The October ISM services index fell to 54.4, the weakest since May 2020 from 56.7 in September and that was about one point below the estimate of 55.3. New orders declined by 4.1 pts to 56.5, a 4 month low while backlogs fell by a slight .3 pts to 52.2, just off the lowest since March 2021. Inventories lifted by 3.1 pts to a still below 50 read of 47.2. Supplier constraints rose after the recent decline and prices paid bounced back by 2 pts to a still high 70.7. Of note ahead of tomorrow’s payroll number was the Employment component which dropped back below 50 at 49.1, down 3.9 pts m/o/m. Also notable was the 17.4 pt plunge in export orders to 47.7 with the only caveat that only a few service companies export (23%).
While the headline figure fell, the breadth was slightly better as 16 industries saw growth of the 18 surveyed vs 15 in September.
The ISM’s bottom line, “Based on comments from Business Survey Committee respondents, growth rates and business levels have cooled. There are still challenges in hiring qualified workers, and due to uncertainty regarding economic conditions, some companies are holding off on backfilling open positions. Supply chain and logistical issues persist but are not as encumbering as they were earlier in the year.”
You do not have a full picture of US services unless you also hear about the S&P Global services PMI which is below 50 for four straight months at 47.8. The difference between the two surveys is S&P Global includes more small and medium sized businesses AND does not include ag, mining, utilities, construction, wholesale, retail and government administration (ht Quill Intelligence) that ISM does. For the manufacturing and services composite PMI, it is now also below 50 for 4 straight months so at least according to this survey, the US economy is contracting.
S&P Global said “Demand conditions were hampered by tighter financial conditions and elevated rates of inflation, leading to reports of postponements and the delayed placement of orders as customers assess their spending. Subdued demand and weaker confidence in the outlook for output led to a near-stagnation in employment. Reports of the non-replacement of voluntary leavers brought signs that firms were evaluating costs and future demand more closely before advertising vacancies and expanding staffing levels.”

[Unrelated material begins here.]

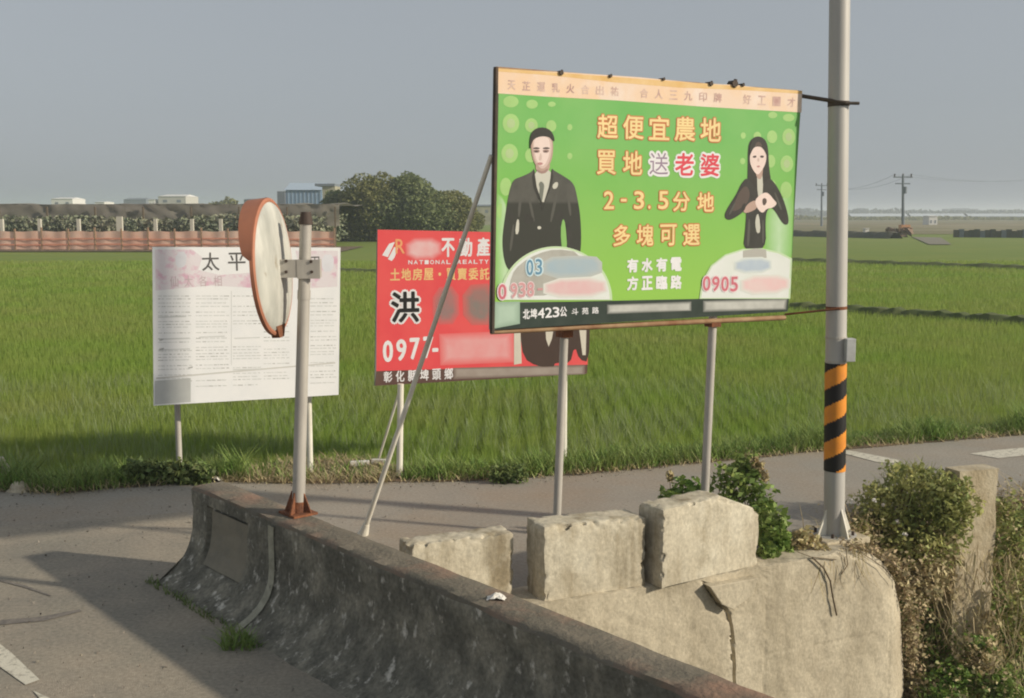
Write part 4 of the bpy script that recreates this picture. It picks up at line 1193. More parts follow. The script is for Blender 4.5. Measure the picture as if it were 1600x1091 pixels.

The positive was the moderation on the inflation side, “Hikes in costs softened, as service providers and manufacturers saw slower upticks in supplier and input prices. Meanwhile, private sector firms sought to boost demand through a slower increase in selling prices.” This said, “Business confidence across the service sector weakened in October. The outlook for output over the coming year was dampened by concerns regarding inflation and greater customer hesitancy. The degree of optimism remained below the series average and was the lowest since September 2020.”
The 10 yr Treasury yield has been falling off its morning highs but certainly still up on the day. The dollar strength is also coming off its early morning highs.